The Middle East conflict has extended into its third month, increasing uncertainty in Chile’s financial markets, the country’s central bank warned on May 4 [1]. The central bank said the level of uncertainty hit new highs amid ongoing tensions.

A Bloomberg poll last week surveyed 25 analysts and traders on the outlook for Chile’s fixed-income market in response to the conflict’s impact [1]. Of those polled, 44% expect yields on two-year peso bonds to increase by 5 to 10 basis points if the Strait of Hormuz remains closed for the entire month [1]. An equal 44% anticipate yields rising by more than 10 basis points under the same scenario [1].
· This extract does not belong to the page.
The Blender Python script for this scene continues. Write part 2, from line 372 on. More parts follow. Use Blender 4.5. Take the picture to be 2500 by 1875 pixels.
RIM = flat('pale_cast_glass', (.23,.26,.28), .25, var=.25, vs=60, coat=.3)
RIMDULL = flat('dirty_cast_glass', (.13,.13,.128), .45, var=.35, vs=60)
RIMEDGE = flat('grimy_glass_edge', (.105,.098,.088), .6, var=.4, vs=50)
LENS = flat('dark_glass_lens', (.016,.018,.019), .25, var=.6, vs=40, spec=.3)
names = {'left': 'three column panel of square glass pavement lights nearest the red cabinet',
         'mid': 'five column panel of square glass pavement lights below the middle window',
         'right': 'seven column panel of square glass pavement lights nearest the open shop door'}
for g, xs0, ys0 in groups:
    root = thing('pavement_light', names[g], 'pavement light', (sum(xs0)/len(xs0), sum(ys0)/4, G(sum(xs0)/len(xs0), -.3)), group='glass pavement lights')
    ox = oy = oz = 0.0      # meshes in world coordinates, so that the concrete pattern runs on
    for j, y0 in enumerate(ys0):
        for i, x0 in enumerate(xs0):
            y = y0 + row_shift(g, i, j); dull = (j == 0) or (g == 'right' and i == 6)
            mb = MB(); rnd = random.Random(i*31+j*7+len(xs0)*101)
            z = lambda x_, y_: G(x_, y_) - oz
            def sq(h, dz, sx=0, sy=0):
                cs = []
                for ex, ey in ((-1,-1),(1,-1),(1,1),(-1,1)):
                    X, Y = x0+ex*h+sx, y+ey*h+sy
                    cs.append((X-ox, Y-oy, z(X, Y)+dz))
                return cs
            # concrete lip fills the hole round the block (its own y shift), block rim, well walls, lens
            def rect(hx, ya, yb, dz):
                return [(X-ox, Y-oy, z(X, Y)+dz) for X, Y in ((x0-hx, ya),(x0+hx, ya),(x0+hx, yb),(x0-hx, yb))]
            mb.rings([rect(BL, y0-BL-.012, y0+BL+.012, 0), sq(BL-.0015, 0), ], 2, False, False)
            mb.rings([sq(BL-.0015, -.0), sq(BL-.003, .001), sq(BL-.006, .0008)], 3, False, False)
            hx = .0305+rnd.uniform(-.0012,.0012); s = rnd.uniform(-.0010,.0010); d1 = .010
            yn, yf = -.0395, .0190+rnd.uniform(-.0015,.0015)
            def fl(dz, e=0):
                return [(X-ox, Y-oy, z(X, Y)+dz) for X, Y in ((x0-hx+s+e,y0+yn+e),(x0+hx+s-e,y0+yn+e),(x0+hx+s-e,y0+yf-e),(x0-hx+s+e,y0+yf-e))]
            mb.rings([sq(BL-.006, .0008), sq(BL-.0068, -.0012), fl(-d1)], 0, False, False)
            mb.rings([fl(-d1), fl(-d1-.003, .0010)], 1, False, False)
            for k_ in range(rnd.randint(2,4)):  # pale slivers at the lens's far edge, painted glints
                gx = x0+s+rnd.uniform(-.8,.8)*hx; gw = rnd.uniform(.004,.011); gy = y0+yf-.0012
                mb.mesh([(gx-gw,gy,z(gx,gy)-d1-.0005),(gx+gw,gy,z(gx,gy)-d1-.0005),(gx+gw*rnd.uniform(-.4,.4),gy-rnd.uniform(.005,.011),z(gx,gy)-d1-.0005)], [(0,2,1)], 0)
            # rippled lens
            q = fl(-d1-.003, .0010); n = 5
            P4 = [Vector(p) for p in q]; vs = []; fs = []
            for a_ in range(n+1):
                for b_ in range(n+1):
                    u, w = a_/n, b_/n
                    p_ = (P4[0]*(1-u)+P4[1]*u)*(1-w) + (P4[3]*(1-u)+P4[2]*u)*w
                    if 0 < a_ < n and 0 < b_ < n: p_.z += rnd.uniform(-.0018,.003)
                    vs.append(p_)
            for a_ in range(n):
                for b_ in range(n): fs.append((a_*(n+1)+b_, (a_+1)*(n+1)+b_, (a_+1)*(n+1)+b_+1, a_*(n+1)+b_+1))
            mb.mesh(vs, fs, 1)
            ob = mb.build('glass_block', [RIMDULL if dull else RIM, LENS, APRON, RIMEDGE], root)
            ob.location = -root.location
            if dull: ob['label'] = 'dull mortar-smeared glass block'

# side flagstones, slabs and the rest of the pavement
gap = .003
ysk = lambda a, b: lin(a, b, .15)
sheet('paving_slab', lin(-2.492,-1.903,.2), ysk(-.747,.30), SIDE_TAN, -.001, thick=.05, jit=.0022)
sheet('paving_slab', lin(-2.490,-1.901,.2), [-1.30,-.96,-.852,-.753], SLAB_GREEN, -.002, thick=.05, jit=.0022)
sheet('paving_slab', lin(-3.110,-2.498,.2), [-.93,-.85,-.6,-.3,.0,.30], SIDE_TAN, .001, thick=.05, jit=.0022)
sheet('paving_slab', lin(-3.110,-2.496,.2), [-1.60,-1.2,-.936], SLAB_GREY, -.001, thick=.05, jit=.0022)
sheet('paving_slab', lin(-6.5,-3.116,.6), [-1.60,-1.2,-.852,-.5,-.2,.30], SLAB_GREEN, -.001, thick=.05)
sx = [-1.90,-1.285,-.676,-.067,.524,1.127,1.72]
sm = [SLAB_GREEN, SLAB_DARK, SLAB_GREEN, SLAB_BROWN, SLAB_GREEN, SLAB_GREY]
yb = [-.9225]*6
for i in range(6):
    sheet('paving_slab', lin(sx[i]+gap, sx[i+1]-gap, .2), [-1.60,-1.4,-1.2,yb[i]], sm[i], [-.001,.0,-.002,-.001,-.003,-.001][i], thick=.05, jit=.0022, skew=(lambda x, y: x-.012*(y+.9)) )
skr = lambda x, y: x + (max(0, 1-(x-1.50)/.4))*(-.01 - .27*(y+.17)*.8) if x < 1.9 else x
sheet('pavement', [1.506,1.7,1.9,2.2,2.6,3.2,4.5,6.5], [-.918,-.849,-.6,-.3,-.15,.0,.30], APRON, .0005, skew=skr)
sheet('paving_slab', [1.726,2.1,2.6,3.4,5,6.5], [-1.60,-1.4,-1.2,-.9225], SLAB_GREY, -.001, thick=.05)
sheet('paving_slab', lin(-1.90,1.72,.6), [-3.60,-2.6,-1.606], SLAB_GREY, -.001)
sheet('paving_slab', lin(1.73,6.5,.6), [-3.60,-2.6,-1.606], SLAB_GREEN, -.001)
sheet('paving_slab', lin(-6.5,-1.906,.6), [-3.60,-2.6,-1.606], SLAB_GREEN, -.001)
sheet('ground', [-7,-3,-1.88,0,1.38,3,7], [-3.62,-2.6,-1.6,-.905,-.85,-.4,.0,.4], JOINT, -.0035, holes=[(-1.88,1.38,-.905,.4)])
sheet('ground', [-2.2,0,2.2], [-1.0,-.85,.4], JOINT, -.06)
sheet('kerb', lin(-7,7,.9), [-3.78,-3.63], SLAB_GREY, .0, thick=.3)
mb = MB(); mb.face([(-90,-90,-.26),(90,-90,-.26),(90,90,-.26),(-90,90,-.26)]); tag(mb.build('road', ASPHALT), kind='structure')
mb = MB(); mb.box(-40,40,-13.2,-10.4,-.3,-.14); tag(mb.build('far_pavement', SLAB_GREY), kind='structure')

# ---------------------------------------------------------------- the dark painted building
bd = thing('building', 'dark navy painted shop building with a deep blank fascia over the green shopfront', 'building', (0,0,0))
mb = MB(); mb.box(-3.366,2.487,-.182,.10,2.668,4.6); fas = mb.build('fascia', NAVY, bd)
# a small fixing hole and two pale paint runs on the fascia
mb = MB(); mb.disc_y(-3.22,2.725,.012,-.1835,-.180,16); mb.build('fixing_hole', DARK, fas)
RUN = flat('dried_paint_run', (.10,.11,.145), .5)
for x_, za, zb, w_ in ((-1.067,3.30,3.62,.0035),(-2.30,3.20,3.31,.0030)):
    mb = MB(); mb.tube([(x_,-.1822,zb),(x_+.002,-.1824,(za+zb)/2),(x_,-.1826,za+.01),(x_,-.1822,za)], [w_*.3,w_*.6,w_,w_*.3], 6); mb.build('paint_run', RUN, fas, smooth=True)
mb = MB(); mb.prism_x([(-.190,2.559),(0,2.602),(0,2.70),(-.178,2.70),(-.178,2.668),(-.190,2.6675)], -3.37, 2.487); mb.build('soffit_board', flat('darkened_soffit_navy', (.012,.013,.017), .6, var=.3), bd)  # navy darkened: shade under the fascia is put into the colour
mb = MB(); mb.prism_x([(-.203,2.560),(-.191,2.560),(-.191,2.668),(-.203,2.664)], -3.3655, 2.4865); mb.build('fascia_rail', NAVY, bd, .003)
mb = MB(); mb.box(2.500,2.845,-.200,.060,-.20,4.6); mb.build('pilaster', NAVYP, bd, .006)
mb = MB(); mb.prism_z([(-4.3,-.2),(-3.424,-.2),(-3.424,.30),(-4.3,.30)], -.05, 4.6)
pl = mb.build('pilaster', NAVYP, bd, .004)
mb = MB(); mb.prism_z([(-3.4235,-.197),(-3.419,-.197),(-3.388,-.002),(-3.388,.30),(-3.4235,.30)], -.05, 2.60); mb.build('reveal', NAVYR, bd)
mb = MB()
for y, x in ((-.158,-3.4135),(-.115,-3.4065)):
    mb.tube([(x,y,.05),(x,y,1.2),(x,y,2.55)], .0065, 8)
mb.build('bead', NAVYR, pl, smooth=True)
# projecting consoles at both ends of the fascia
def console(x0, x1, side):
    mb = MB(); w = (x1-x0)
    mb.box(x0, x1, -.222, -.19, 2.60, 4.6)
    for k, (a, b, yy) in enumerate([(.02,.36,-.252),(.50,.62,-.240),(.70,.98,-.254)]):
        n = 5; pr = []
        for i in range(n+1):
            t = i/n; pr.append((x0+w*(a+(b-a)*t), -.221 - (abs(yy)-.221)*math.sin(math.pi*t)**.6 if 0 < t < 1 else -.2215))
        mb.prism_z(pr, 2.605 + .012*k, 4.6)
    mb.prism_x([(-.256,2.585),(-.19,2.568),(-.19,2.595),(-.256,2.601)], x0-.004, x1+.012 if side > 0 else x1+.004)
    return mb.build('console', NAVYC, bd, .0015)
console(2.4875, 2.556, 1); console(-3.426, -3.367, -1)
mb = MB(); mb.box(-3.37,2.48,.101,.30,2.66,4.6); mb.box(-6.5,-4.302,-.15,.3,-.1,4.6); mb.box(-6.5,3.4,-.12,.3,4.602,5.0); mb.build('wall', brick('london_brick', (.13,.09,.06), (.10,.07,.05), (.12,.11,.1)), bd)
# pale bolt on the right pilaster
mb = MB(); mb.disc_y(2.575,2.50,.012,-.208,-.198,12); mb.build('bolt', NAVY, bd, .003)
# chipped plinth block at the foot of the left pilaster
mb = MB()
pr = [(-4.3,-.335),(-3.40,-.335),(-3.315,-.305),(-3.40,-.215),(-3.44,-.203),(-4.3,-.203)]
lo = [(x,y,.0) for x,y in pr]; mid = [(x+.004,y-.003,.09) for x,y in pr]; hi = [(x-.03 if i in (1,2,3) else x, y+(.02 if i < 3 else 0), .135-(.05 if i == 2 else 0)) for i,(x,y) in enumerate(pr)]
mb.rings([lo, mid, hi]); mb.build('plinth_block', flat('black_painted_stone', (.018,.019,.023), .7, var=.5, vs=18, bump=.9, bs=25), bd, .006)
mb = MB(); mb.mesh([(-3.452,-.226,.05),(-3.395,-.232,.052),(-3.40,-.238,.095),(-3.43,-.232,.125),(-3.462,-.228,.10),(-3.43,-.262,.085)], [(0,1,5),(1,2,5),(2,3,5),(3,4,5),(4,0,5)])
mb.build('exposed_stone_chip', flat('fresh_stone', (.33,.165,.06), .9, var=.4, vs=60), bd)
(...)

One analyst projected a jump of over 20 basis points in two-year peso bond yields should the closure persist for a full month, reflecting concerns about supply disruptions and regional risks spilling onto local markets [1].

The ongoing closure of the Strait of Hormuz, a vital oil shipping route, has added pressure to global energy prices and contributed to volatility in financial markets worldwide, including Chile’s debt instruments.

Bloomberg’s May 4 report highlighted how investors remain divided on the magnitude of the fixed-income market’s response but agree yields will likely rise if tensions continue [1]. The central bank continues to monitor these developments closely as elevated uncertainty persists.

Market participants will await further updates on the Strait of Hormuz’s status and any changes in the conflict. The next key assessment of bond market conditions will come later this month as traders reevaluate risks amid evolving geopolitical tensions.